[YOUR INSTRUCTIONS]
Return all of the data exactly, with nothing left out but the pictures.

[GIVEN INFORMATION]

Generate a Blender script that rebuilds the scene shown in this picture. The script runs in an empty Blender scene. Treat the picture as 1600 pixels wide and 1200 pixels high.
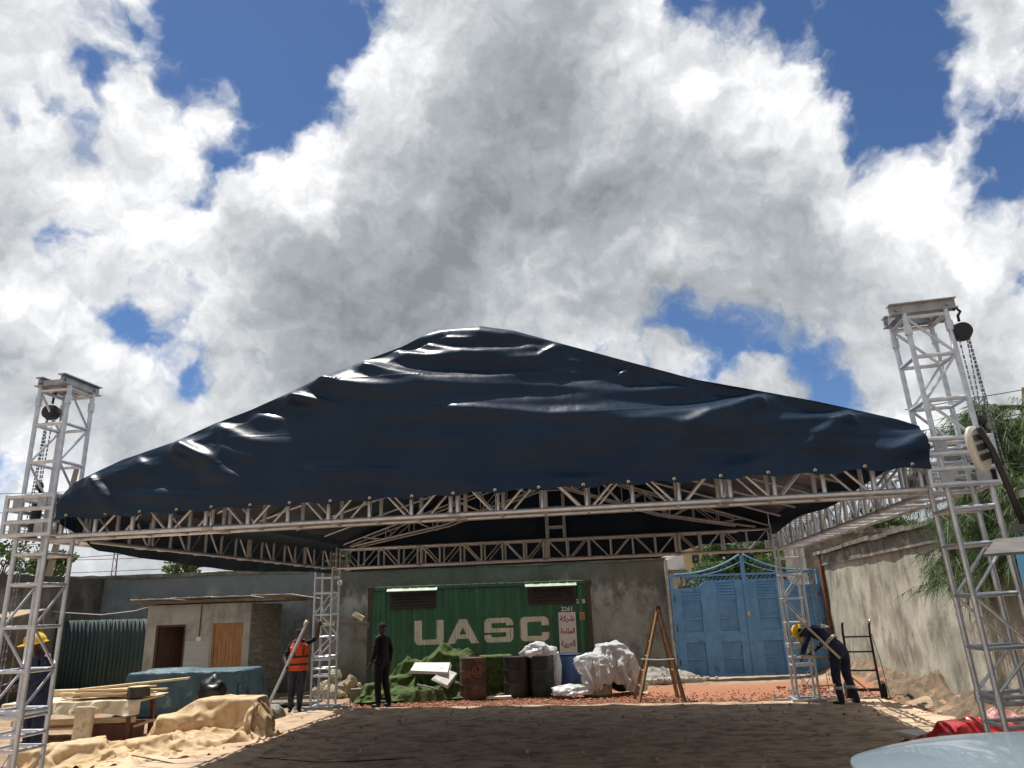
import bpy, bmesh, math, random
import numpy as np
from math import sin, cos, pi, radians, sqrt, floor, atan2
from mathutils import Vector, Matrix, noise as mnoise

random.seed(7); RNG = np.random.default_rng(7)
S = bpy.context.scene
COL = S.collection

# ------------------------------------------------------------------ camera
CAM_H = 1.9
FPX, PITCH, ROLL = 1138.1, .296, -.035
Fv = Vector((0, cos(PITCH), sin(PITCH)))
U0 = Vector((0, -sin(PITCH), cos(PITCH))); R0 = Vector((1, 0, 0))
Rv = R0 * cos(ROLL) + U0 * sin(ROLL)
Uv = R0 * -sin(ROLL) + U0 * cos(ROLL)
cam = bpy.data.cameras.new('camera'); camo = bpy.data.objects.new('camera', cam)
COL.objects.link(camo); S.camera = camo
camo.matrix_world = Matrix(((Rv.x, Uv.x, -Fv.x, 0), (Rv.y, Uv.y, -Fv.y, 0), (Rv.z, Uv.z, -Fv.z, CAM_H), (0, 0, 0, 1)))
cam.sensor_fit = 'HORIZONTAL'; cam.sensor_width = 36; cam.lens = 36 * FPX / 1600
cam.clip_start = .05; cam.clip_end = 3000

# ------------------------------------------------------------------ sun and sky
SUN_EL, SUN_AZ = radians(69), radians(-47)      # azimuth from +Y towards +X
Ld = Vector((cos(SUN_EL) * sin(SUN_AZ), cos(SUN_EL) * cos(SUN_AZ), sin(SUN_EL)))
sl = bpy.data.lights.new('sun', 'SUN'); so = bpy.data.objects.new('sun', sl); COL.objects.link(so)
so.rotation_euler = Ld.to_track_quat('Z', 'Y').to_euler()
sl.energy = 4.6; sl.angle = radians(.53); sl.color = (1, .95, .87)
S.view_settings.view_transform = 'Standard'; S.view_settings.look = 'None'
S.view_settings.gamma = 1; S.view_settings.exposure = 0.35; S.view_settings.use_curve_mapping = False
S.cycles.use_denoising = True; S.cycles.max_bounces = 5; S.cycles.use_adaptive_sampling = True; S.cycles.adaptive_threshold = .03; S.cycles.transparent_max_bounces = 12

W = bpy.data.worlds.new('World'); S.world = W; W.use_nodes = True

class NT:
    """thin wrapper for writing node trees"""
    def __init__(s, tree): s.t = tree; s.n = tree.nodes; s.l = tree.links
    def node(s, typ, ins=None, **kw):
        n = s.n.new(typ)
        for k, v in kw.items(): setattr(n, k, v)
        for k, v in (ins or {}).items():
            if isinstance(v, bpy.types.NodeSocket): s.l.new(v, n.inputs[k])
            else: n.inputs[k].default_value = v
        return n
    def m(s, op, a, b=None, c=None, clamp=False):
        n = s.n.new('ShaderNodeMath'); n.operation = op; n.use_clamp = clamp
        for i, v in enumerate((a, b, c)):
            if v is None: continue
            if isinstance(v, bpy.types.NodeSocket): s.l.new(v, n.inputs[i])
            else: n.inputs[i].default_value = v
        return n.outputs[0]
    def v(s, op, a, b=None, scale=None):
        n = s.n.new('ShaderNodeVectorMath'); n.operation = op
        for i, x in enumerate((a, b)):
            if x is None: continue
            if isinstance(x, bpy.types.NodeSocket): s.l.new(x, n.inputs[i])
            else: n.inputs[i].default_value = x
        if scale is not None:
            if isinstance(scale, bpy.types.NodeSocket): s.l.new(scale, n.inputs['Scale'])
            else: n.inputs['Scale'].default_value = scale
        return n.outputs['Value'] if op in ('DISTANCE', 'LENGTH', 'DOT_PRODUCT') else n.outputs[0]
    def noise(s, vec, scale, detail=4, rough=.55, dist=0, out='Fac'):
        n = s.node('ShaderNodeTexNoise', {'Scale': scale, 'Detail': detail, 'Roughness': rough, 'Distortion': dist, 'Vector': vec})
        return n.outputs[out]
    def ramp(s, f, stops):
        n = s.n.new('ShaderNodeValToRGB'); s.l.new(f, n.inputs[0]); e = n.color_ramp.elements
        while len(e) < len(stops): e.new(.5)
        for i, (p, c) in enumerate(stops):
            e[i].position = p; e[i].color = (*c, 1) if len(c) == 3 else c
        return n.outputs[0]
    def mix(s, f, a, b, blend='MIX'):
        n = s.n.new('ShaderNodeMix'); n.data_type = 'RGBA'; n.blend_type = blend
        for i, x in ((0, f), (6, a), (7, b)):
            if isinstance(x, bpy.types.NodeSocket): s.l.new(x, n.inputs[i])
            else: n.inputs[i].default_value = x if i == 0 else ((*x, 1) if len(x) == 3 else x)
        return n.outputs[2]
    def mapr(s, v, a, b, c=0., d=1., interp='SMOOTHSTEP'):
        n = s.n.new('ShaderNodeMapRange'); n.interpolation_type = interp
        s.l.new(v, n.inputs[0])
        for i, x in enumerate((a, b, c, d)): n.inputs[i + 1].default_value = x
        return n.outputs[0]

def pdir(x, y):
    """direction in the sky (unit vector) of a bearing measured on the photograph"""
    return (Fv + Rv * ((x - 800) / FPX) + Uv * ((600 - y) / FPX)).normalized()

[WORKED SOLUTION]
Generate a Blender script that rebuilds the scene shown in this picture. The script runs in an empty Blender scene. Treat the picture as 1600 pixels wide and 1200 pixels high.
import bpy, bmesh, math, random
import numpy as np
from math import sin, cos, pi, radians, sqrt, floor, atan2
from mathutils import Vector, Matrix, noise as mnoise

random.seed(7); RNG = np.random.default_rng(7)
S = bpy.context.scene
COL = S.collection

# ------------------------------------------------------------------ camera
CAM_H = 1.9
FPX, PITCH, ROLL = 1138.1, .296, -.035
Fv = Vector((0, cos(PITCH), sin(PITCH)))
U0 = Vector((0, -sin(PITCH), cos(PITCH))); R0 = Vector((1, 0, 0))
Rv = R0 * cos(ROLL) + U0 * sin(ROLL)
Uv = R0 * -sin(ROLL) + U0 * cos(ROLL)
cam = bpy.data.cameras.new('camera'); camo = bpy.data.objects.new('camera', cam)
COL.objects.link(camo); S.camera = camo
camo.matrix_world = Matrix(((Rv.x, Uv.x, -Fv.x, 0), (Rv.y, Uv.y, -Fv.y, 0), (Rv.z, Uv.z, -Fv.z, CAM_H), (0, 0, 0, 1)))
cam.sensor_fit = 'HORIZONTAL'; cam.sensor_width = 36; cam.lens = 36 * FPX / 1600
cam.clip_start = .05; cam.clip_end = 3000

# ------------------------------------------------------------------ sun and sky
SUN_EL, SUN_AZ = radians(69), radians(-47)      # azimuth from +Y towards +X
Ld = Vector((cos(SUN_EL) * sin(SUN_AZ), cos(SUN_EL) * cos(SUN_AZ), sin(SUN_EL)))
sl = bpy.data.lights.new('sun', 'SUN'); so = bpy.data.objects.new('sun', sl); COL.objects.link(so)
so.rotation_euler = Ld.to_track_quat('Z', 'Y').to_euler()
sl.energy = 4.6; sl.angle = radians(.53); sl.color = (1, .95, .87)
S.view_settings.view_transform = 'Standard'; S.view_settings.look = 'None'
S.view_settings.gamma = 1; S.view_settings.exposure = 0.35; S.view_settings.use_curve_mapping = False
S.cycles.use_denoising = True; S.cycles.max_bounces = 5; S.cycles.use_adaptive_sampling = True; S.cycles.adaptive_threshold = .03; S.cycles.transparent_max_bounces = 12

W = bpy.data.worlds.new('World'); S.world = W; W.use_nodes = True

class NT:
    """thin wrapper for writing node trees"""
    def __init__(s, tree): s.t = tree; s.n = tree.nodes; s.l = tree.links
    def node(s, typ, ins=None, **kw):
        n = s.n.new(typ)
        for k, v in kw.items(): setattr(n, k, v)
        for k, v in (ins or {}).items():
            if isinstance(v, bpy.types.NodeSocket): s.l.new(v, n.inputs[k])
            else: n.inputs[k].default_value = v
        return n
    def m(s, op, a, b=None, c=None, clamp=False):
        n = s.n.new('ShaderNodeMath'); n.operation = op; n.use_clamp = clamp
        for i, v in enumerate((a, b, c)):
            if v is None: continue
            if isinstance(v, bpy.types.NodeSocket): s.l.new(v, n.inputs[i])
            else: n.inputs[i].default_value = v
        return n.outputs[0]
    def v(s, op, a, b=None, scale=None):
        n = s.n.new('ShaderNodeVectorMath'); n.operation = op
        for i, x in enumerate((a, b)):
            if x is None: continue
            if isinstance(x, bpy.types.NodeSocket): s.l.new(x, n.inputs[i])
            else: n.inputs[i].default_value = x
        if scale is not None:
            if isinstance(scale, bpy.types.NodeSocket): s.l.new(scale, n.inputs['Scale'])
            else: n.inputs['Scale'].default_value = scale
        return n.outputs['Value'] if op in ('DISTANCE', 'LENGTH', 'DOT_PRODUCT') else n.outputs[0]
    def noise(s, vec, scale, detail=4, rough=.55, dist=0, out='Fac'):
        n = s.node('ShaderNodeTexNoise', {'Scale': scale, 'Detail': detail, 'Roughness': rough, 'Distortion': dist, 'Vector': vec})
        return n.outputs[out]
    def ramp(s, f, stops):
        n = s.n.new('ShaderNodeValToRGB'); s.l.new(f, n.inputs[0]); e = n.color_ramp.elements
        while len(e) < len(stops): e.new(.5)
        for i, (p, c) in enumerate(stops):
            e[i].position = p; e[i].color = (*c, 1) if len(c) == 3 else c
        return n.outputs[0]
    def mix(s, f, a, b, blend='MIX'):
        n = s.n.new('ShaderNodeMix'); n.data_type = 'RGBA'; n.blend_type = blend
        for i, x in ((0, f), (6, a), (7, b)):
            if isinstance(x, bpy.types.NodeSocket): s.l.new(x, n.inputs[i])
            else: n.inputs[i].default_value = x if i == 0 else ((*x, 1) if len(x) == 3 else x)
        return n.outputs[2]
    def mapr(s, v, a, b, c=0., d=1., interp='SMOOTHSTEP'):
        n = s.n.new('ShaderNodeMapRange'); n.interpolation_type = interp
        s.l.new(v, n.inputs[0])
        for i, x in enumerate((a, b, c, d)): n.inputs[i + 1].default_value = x
        return n.outputs[0]

def pdir(x, y):
    """direction in the sky (unit vector) of a bearing measured on the photograph"""
    return (Fv + Rv * ((x - 800) / FPX) + Uv * ((600 - y) / FPX)).normalized()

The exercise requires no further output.